— BEGIN —
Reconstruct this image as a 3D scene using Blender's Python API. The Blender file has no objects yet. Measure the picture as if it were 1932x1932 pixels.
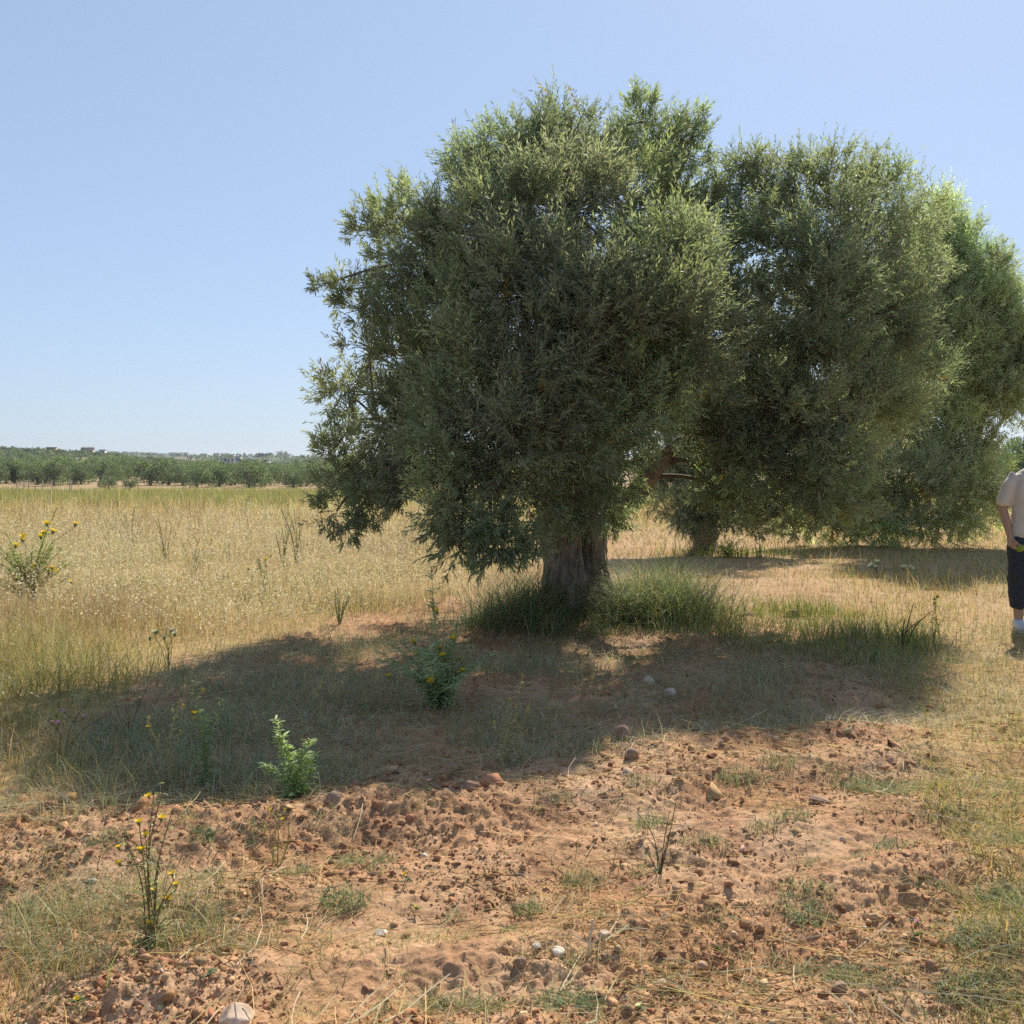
import bpy, math, numpy as np
from mathutils import Vector, Matrix

SC = bpy.context.scene
COL = SC.collection
RAD = math.radians
PX = 1932.0          # photograph units used while measuring it
HZ = 873.0           # eye level in those units
EYE = 1.5
R = np.random.default_rng(7)

# ------------------------------------------------------------------ helpers
def at(px, py, d):
    """point of the place seen at (px, py) from the camera, at depth d"""
    return np.array([(px / PX - .5) * d, d, EYE + (HZ - py) / PX * d])

def gdepth(py):
    return EYE * PX / (py - HZ)

def h2(ix, iy, s):
    n = (ix * 374761393 + iy * 668265263 + s * 1274126177) & 0xffffffff
    n = ((n ^ (n >> 13)) * 1274126177) & 0xffffffff
    return (n ^ (n >> 16)) / 4294967296.0

def perlin(x, y, s=0):
    x = np.asarray(x, float); y = np.asarray(y, float)
    xi = np.floor(x).astype(np.int64); yi = np.floor(y).astype(np.int64)
    fx = x - xi; fy = y - yi
    def g(ix, iy, dx, dy):
        a = h2(ix, iy, s) * 6.2831853
        return np.cos(a) * dx + np.sin(a) * dy
    u = fx * fx * fx * (fx * (fx * 6 - 15) + 10); v = fy * fy * fy * (fy * (fy * 6 - 15) + 10)
    a = g(xi, yi, fx, fy); b = g(xi + 1, yi, fx - 1, fy)
    c = g(xi, yi + 1, fx, fy - 1); d = g(xi + 1, yi + 1, fx - 1, fy - 1)
    return 1.5 * ((a * (1 - u) + b * u) * (1 - v) + (c * (1 - u) + d * u) * v)

def fbm(x, y, o=4, s=0, gain=.5):
    t = 0; a = 1
    for i in range(o):
        t = t + a * perlin(x * 2 ** i, y * 2 ** i, s + i * 17); a *= gain
    return t

def S(a, b, x):
    t = np.clip((x - a) / (b - a), 0, 1)
    return t * t * (3 - 2 * t)

def norm(v):
    return v / np.maximum(np.linalg.norm(v, axis=-1, keepdims=True), 1e-9)

class Soup:
    """collects polygons with a colour per vertex and links them as ONE mesh object"""
    def __init__(s): s.v = []; s.c = []; s.f = {3: [], 4: []}; s.n = 0
    def add(s, v, f, c):
        """v (N,k,3) copies of one template, f (m,3|4) its faces, c (N,3) or (N,k,3) colour"""
        v = np.asarray(v, float); f = np.asarray(f)
        if v.ndim == 2: v = v[None]
        N, k = v.shape[:2]
        c = np.asarray(c, float)
        if c.ndim == 1: c = np.broadcast_to(c, (N, 3))
        if c.ndim == 2: c = np.broadcast_to(c[:, None], (N, k, 3))
        s.v.append(v.reshape(-1, 3)); s.c.append(c.reshape(-1, 3))
        F = (f[None] + (np.arange(N) * k)[:, None, None] + s.n).reshape(-1, f.shape[1])
        s.f[f.shape[1]].append(F); s.n += N * k
    def mesh(s, name, mat, smooth=False):
        me = bpy.data.meshes.new(name)
        V = np.concatenate(s.v); C = np.concatenate(s.c)
        me.vertices.add(len(V)); me.vertices.foreach_set('co', V.astype(np.float32).ravel())
        q = np.concatenate(s.f[4]) if s.f[4] else np.zeros((0, 4), int)
        t = np.concatenate(s.f[3]) if s.f[3] else np.zeros((0, 3), int)
        li = np.concatenate([q.ravel(), t.ravel()]).astype(np.int32)
        me.loops.add(len(li)); me.loops.foreach_set('vertex_index', li)
        n = len(q) + len(t); me.polygons.add(n)
        st = np.concatenate([np.arange(len(q)) * 4, len(q) * 4 + np.arange(len(t)) * 3]).astype(np.int32)
        me.polygons.foreach_set('loop_start', st)
        try: me.polygons.foreach_set('loop_total', np.concatenate([np.full(len(q), 4), np.full(len(t), 3)]).astype(np.int32))
        except Exception: pass
        if smooth: me.polygons.foreach_set('use_smooth', np.ones(n, bool))
        me.update(calc_edges=True)
        a = me.color_attributes.new('Col', 'FLOAT_COLOR', 'POINT')
        a.data.foreach_set('color', np.concatenate([C, np.ones((len(C), 1))], 1).astype(np.float32).ravel())
        me.materials.append(mat)
        return me
    def obj(s, name, mat, parent=None, smooth=False, loc=None):
        o = bpy.data.objects.new(name, s.mesh(name, mat, smooth)); COL.objects.link(o)
        if parent is not None: o.parent = parent
        if loc is not None: o.location = loc
        return o

def tag(o, label=None, cat=None, group=None, kind=None):
    if label: o['label'] = label
    if cat: o['category'] = cat
    if group: o['group'] = group
    if kind: o['kind'] = kind
    return o

def empty(name, loc, label=None, cat=None, group=None, rz=0):
    o = bpy.data.objects.new(name, None); COL.objects.link(o)
    o.empty_display_size = .1
    o.location = [float(q) for q in loc]; o.rotation_euler = (0, 0, rz)
    return tag(o, label, cat, group)

def copy_tree(o, parent=None):
    c = o.copy(); COL.objects.link(c)
    if parent is not None: c.parent = parent
    for ch in list(o.children): copy_tree(ch, c)
    return c

# ------------------------------------------------------------------ materials
def newmat(name):
    m = bpy.data.materials.new(name); m.use_nodes = True
    nt = m.node_tree; nt.nodes.clear()
    return m, nt, nt.nodes.new, nt.links.new

def M_leaf(name, rough=.5, spec=.3, transl=.3, tgain=(1.25, 1.35, .6), back=None, back_mix=.6):
    m, nt, N, L = newmat(name)
    out = N('ShaderNodeOutputMaterial'); at_ = N('ShaderNodeAttribute'); at_.attribute_name = 'Col'
    col = at_.outputs['Color']
    if back:
        g = N('ShaderNodeNewGeometry'); mx = N('ShaderNodeMix'); mx.data_type = 'RGBA'
        mm = N('ShaderNodeMath'); mm.operation = 'MULTIPLY'; mm.inputs[1].default_value = back_mix
        L(g.outputs['Backfacing'], mm.inputs[0]); L(mm.outputs[0], mx.inputs['Factor'])
        L(col, mx.inputs['A']); mx.inputs['B'].default_value = (*back, 1); col = mx.outputs['Result']
    p = N('ShaderNodeBsdfPrincipled'); L(col, p.inputs['Base Color'])
    p.inputs['Roughness'].default_value = rough; p.inputs['Specular IOR Level'].default_value = spec
    if transl > 0:
        t = N('ShaderNodeBsdfTranslucent'); mu = N('ShaderNodeMix'); mu.data_type = 'RGBA'; mu.blend_type = 'MULTIPLY'
        mu.inputs['Factor'].default_value = 1; L(at_.outputs['Color'], mu.inputs['A']); mu.inputs['B'].default_value = (*tgain, 1)
        L(mu.outputs['Result'], t.inputs['Color'])
        ms = N('ShaderNodeMixShader'); ms.inputs[0].default_value = transl
        L(p.outputs[0], ms.inputs[1]); L(t.outputs[0], ms.inputs[2]); L(ms.outputs[0], out.inputs[0])
    else: L(p.outputs[0], out.inputs[0])
    return m

def M_ground(name):
    m, nt, N, L = newmat(name)
    out = N('ShaderNodeOutputMaterial'); a = N('ShaderNodeAttribute'); a.attribute_name = 'Col'
    tc = N('ShaderNodeTexCoord')
    n1 = N('ShaderNodeTexNoise'); n1.inputs['Scale'].default_value = 9; n1.inputs['Detail'].default_value = 8; n1.inputs['Roughness'].default_value = .7
    n2 = N('ShaderNodeTexNoise'); n2.inputs['Scale'].default_value = 70; n2.inputs['Detail'].default_value = 5
    L(tc.outputs['Object'], n1.inputs['Vector']); L(tc.outputs['Object'], n2.inputs['Vector'])
    r1 = N('ShaderNodeValToRGB'); r1.color_ramp.elements[0].position = .3; r1.color_ramp.elements[0].color = (.72, .66, .62, 1)
    r1.color_ramp.elements[1].position = .72; r1.color_ramp.elements[1].color = (1.2, 1.2, 1.16, 1)
    r2 = N('ShaderNodeValToRGB'); r2.color_ramp.elements[0].position = .3; r2.color_ramp.elements[0].color = (.8, .78, .76, 1)
    r2.color_ramp.elements[1].position = .75; r2.color_ramp.elements[1].color = (1.18, 1.18, 1.2, 1)
    L(n1.outputs['Fac'], r1.inputs[0]); L(n2.outputs['Fac'], r2.inputs[0])
    m1 = N('ShaderNodeMix'); m1.data_type = 'RGBA'; m1.blend_type = 'MULTIPLY'; m1.inputs['Factor'].default_value = 1
    m2 = N('ShaderNodeMix'); m2.data_type = 'RGBA'; m2.blend_type = 'MULTIPLY'; m2.inputs['Factor'].default_value = 1
    L(a.outputs['Color'], m1.inputs['A']); L(r1.outputs[0], m1.inputs['B'])
    L(m1.outputs['Result'], m2.inputs['A']); L(r2.outputs[0], m2.inputs['B'])
    p = N('ShaderNodeBsdfPrincipled'); p.inputs['Roughness'].default_value = .95; p.inputs['Specular IOR Level'].default_value = .1
    L(m2.outputs['Result'], p.inputs['Base Color'])
    b = N('ShaderNodeBump'); b.inputs['Strength'].default_value = .5; b.inputs['Distance'].default_value = .01
    L(n2.outputs['Fac'], b.inputs['Height']); L(b.outputs[0], p.inputs['Normal'])
    L(p.outputs[0], out.inputs[0]); return m

def M_noise(name, c1, c2, scale=8, stretch=(1, 1, 1), rough=.9, bump=.5, dist=.02, detail=6, spec=.2):
    m, nt, N, L = newmat(name)
    out = N('ShaderNodeOutputMaterial'); tc = N('ShaderNodeTexCoord'); mp = N('ShaderNodeMapping'); mp.inputs['Scale'].default_value = stretch
    n = N('ShaderNodeTexNoise'); n.inputs['Scale'].default_value = scale; n.inputs['Detail'].default_value = detail; n.inputs['Roughness'].default_value = .65
    L(tc.outputs['Object'], mp.inputs['Vector']); L(mp.outputs[0], n.inputs['Vector'])
    r = N('ShaderNodeValToRGB'); r.color_ramp.elements[0].position = .33; r.color_ramp.elements[0].color = (*c1, 1)
    r.color_ramp.elements[1].position = .67; r.color_ramp.elements[1].color = (*c2, 1); L(n.outputs['Fac'], r.inputs[0])
    p = N('ShaderNodeBsdfPrincipled'); p.inputs['Roughness'].default_value = rough; p.inputs['Specular IOR Level'].default_value = spec
    L(r.outputs[0], p.inputs['Base Color'])
    if bump:
        b = N('ShaderNodeBump'); b.inputs['Strength'].default_value = bump; b.inputs['Distance'].default_value = dist
        L(n.outputs['Fac'], b.inputs['Height']); L(b.outputs[0], p.inputs['Normal'])
    L(p.outputs[0], out.inputs[0]); return m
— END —
Transcribe exactly, with no pictures, the lines running from the first line of the material through the line holding "return EYE * PX / (py - HZ)".

▶ [Answer below]
Reconstruct this image as a 3D scene using Blender's Python API. The Blender file has no objects yet. Measure the picture as if it were 1932x1932 pixels.
import bpy, math, numpy as np
from mathutils import Vector, Matrix

SC = bpy.context.scene
COL = SC.collection
RAD = math.radians
PX = 1932.0          # photograph units used while measuring it
HZ = 873.0           # eye level in those units
EYE = 1.5
R = np.random.default_rng(7)

# ------------------------------------------------------------------ helpers
def at(px, py, d):
    """point of the place seen at (px, py) from the camera, at depth d"""
    return np.array([(px / PX - .5) * d, d, EYE + (HZ - py) / PX * d])

def gdepth(py):
    return EYE * PX / (py - HZ)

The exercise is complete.